L’OMC a réussi parce qu’elle s’est focalisée sur des dossiers spécifiques, comme le commerce des récoltes agricoles, la protection des droits de propriété intellectuelle, l’investissement, les services et le dumping. Aujourd’hui, les Etats développés proposent d’autres dossiers comme la relation entre le commerce et les questions du genre humain, la paix, la durabilité et l’environnement. Ces dossiers sont importants mais leurs aspects ne sont pas bien déterminés et mettent les pays en développement dans une situation difficile. Ainsi, les négociateurs se trouvent entraînés dans des négociations floues.

— Comment l’OMC peut-elle être bénéfique à l’Egypte ?

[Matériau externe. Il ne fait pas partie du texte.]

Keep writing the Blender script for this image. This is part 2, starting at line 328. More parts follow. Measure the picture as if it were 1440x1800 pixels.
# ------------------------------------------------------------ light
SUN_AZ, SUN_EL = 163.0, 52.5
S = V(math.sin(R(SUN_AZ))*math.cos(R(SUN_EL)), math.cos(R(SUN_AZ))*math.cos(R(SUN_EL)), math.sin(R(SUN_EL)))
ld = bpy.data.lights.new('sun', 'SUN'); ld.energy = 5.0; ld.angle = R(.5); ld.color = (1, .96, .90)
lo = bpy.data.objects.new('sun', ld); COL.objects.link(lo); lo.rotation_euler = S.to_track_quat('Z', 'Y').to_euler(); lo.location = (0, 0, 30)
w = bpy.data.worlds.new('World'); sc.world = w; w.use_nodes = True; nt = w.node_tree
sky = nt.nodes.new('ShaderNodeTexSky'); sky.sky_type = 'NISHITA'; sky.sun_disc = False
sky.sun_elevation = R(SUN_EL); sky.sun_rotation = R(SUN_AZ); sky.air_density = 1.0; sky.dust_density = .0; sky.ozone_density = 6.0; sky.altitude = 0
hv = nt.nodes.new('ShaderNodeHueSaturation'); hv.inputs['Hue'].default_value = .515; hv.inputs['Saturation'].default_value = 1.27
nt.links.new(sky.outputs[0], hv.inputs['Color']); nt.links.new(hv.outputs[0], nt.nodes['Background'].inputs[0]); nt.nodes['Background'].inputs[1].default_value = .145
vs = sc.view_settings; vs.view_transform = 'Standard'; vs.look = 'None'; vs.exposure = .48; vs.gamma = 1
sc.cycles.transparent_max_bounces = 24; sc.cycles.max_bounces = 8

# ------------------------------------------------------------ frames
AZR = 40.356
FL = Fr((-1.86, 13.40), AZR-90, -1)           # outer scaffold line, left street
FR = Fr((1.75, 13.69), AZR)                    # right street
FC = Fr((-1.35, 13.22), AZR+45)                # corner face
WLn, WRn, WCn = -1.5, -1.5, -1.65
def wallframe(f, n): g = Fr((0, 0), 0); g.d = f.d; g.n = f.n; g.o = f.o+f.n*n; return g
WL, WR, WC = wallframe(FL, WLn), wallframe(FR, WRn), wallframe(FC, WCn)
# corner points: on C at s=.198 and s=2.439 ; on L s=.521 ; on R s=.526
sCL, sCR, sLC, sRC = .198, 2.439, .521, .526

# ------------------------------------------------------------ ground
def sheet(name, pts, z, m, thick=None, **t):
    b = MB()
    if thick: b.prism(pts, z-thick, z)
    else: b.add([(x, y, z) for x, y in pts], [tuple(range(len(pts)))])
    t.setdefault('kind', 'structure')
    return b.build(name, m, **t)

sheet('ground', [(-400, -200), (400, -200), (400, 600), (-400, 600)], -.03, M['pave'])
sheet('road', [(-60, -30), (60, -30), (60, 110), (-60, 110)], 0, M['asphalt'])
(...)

— L’existence d’un système unanime est de grande importance pour l’Egypte. Si nous supposons qu’il existe 30 accords internationaux dont chacun comprend en moyenne 30 articles, cela veut dire que l’Egypte est concernée par 900 articles dans le cadre de l’OMC. Nous pouvons dire qu’environ la moitié de ces articles représente des droits de l’Egypte et l’autre moitié concerne des engagements qui lui sont dus. Ce système procure un cadre clair pour les relations commerciales internationales. Si l’Egypte arrive à bénéficier de ses droits et à éviter les contraventions découlant de certains désengagements, elle pourra ainsi façonner une politique commerciale étrangère efficace en accord avec les règles de l’OMC. Ainsi, avec une bonne compréhension de ses droits et engagements, elle pourra accroître ses exportations, viser de nouveaux marchés et déterminer ses points de force et de faiblesse. Espérons que le nouveau gouvernement arrivera à relever ce défi.